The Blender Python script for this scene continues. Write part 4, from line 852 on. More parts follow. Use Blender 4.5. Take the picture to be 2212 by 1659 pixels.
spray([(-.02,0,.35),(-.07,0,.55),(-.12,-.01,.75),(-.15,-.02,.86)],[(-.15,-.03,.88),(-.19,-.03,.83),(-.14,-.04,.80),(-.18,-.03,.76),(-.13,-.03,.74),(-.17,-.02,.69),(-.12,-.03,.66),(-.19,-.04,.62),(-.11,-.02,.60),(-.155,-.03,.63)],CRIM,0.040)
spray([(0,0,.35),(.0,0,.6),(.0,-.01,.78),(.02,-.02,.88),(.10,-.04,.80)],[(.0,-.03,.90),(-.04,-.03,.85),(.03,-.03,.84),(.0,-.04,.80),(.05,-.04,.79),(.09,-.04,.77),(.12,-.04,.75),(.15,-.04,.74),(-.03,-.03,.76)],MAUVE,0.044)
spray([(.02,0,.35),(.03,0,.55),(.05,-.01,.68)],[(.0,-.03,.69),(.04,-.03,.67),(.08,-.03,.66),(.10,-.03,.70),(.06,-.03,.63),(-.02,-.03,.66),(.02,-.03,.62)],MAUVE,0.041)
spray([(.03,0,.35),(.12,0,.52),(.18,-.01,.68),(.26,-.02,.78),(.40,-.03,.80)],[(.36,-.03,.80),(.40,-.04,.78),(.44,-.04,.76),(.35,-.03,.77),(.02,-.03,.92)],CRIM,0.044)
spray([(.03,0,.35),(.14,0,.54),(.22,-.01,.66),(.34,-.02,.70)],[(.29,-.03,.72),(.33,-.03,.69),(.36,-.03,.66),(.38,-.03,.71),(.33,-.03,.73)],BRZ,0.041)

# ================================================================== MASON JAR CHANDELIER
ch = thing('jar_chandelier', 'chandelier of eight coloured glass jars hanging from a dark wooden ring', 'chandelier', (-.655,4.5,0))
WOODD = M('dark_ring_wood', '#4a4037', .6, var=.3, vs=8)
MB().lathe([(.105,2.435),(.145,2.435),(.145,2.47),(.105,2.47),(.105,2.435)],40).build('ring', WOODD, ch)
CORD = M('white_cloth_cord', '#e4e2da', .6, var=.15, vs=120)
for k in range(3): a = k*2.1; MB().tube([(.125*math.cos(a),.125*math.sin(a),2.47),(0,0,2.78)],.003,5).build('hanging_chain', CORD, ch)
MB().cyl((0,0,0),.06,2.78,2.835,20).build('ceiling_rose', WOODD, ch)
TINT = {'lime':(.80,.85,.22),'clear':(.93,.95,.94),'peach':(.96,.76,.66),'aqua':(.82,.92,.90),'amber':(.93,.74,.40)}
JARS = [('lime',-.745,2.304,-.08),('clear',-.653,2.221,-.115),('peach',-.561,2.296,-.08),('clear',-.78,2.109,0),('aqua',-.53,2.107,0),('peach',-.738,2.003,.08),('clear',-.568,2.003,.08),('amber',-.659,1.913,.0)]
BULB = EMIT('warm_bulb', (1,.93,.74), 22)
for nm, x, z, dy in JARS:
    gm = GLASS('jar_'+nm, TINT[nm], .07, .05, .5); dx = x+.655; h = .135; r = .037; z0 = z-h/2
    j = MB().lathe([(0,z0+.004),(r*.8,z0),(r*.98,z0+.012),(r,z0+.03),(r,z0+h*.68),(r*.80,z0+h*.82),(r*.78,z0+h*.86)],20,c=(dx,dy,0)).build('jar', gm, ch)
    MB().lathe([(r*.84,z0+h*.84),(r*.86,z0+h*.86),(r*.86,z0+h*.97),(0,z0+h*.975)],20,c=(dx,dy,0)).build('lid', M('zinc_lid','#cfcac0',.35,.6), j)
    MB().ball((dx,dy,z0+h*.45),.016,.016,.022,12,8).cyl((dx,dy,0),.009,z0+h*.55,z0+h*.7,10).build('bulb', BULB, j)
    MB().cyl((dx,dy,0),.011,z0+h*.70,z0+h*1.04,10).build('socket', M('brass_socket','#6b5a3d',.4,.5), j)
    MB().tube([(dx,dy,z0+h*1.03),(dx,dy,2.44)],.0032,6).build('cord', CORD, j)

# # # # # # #

▶ [Goal] Reproduce the material above exactly; please quote every line of it.

▶ [Finished task]
The Blender Python script for this scene continues. Write part 4, from line 852 on. More parts follow. Use Blender 4.5. Take the picture to be 2212 by 1659 pixels.
spray([(-.02,0,.35),(-.07,0,.55),(-.12,-.01,.75),(-.15,-.02,.86)],[(-.15,-.03,.88),(-.19,-.03,.83),(-.14,-.04,.80),(-.18,-.03,.76),(-.13,-.03,.74),(-.17,-.02,.69),(-.12,-.03,.66),(-.19,-.04,.62),(-.11,-.02,.60),(-.155,-.03,.63)],CRIM,0.040)
spray([(0,0,.35),(.0,0,.6),(.0,-.01,.78),(.02,-.02,.88),(.10,-.04,.80)],[(.0,-.03,.90),(-.04,-.03,.85),(.03,-.03,.84),(.0,-.04,.80),(.05,-.04,.79),(.09,-.04,.77),(.12,-.04,.75),(.15,-.04,.74),(-.03,-.03,.76)],MAUVE,0.044)
spray([(.02,0,.35),(.03,0,.55),(.05,-.01,.68)],[(.0,-.03,.69),(.04,-.03,.67),(.08,-.03,.66),(.10,-.03,.70),(.06,-.03,.63),(-.02,-.03,.66),(.02,-.03,.62)],MAUVE,0.041)
spray([(.03,0,.35),(.12,0,.52),(.18,-.01,.68),(.26,-.02,.78),(.40,-.03,.80)],[(.36,-.03,.80),(.40,-.04,.78),(.44,-.04,.76),(.35,-.03,.77),(.02,-.03,.92)],CRIM,0.044)
spray([(.03,0,.35),(.14,0,.54),(.22,-.01,.66),(.34,-.02,.70)],[(.29,-.03,.72),(.33,-.03,.69),(.36,-.03,.66),(.38,-.03,.71),(.33,-.03,.73)],BRZ,0.041)

# ================================================================== MASON JAR CHANDELIER
ch = thing('jar_chandelier', 'chandelier of eight coloured glass jars hanging from a dark wooden ring', 'chandelier', (-.655,4.5,0))
WOODD = M('dark_ring_wood', '#4a4037', .6, var=.3, vs=8)
MB().lathe([(.105,2.435),(.145,2.435),(.145,2.47),(.105,2.47),(.105,2.435)],40).build('ring', WOODD, ch)
CORD = M('white_cloth_cord', '#e4e2da', .6, var=.15, vs=120)
for k in range(3): a = k*2.1; MB().tube([(.125*math.cos(a),.125*math.sin(a),2.47),(0,0,2.78)],.003,5).build('hanging_chain', CORD, ch)
MB().cyl((0,0,0),.06,2.78,2.835,20).build('ceiling_rose', WOODD, ch)
TINT = {'lime':(.80,.85,.22),'clear':(.93,.95,.94),'peach':(.96,.76,.66),'aqua':(.82,.92,.90),'amber':(.93,.74,.40)}
JARS = [('lime',-.745,2.304,-.08),('clear',-.653,2.221,-.115),('peach',-.561,2.296,-.08),('clear',-.78,2.109,0),('aqua',-.53,2.107,0),('peach',-.738,2.003,.08),('clear',-.568,2.003,.08),('amber',-.659,1.913,.0)]
BULB = EMIT('warm_bulb', (1,.93,.74), 22)
for nm, x, z, dy in JARS:
    gm = GLASS('jar_'+nm, TINT[nm], .07, .05, .5); dx = x+.655; h = .135; r = .037; z0 = z-h/2
    j = MB().lathe([(0,z0+.004),(r*.8,z0),(r*.98,z0+.012),(r,z0+.03),(r,z0+h*.68),(r*.80,z0+h*.82),(r*.78,z0+h*.86)],20,c=(dx,dy,0)).build('jar', gm, ch)
    MB().lathe([(r*.84,z0+h*.84),(r*.86,z0+h*.86),(r*.86,z0+h*.97),(0,z0+h*.975)],20,c=(dx,dy,0)).build('lid', M('zinc_lid','#cfcac0',.35,.6), j)
    MB().ball((dx,dy,z0+h*.45),.016,.016,.022,12,8).cyl((dx,dy,0),.009,z0+h*.55,z0+h*.7,10).build('bulb', BULB, j)
    MB().cyl((dx,dy,0),.011,z0+h*.70,z0+h*1.04,10).build('socket', M('brass_socket','#6b5a3d',.4,.5), j)
    MB().tube([(dx,dy,z0+h*1.03),(dx,dy,2.44)],.0032,6).build('cord', CORD, j)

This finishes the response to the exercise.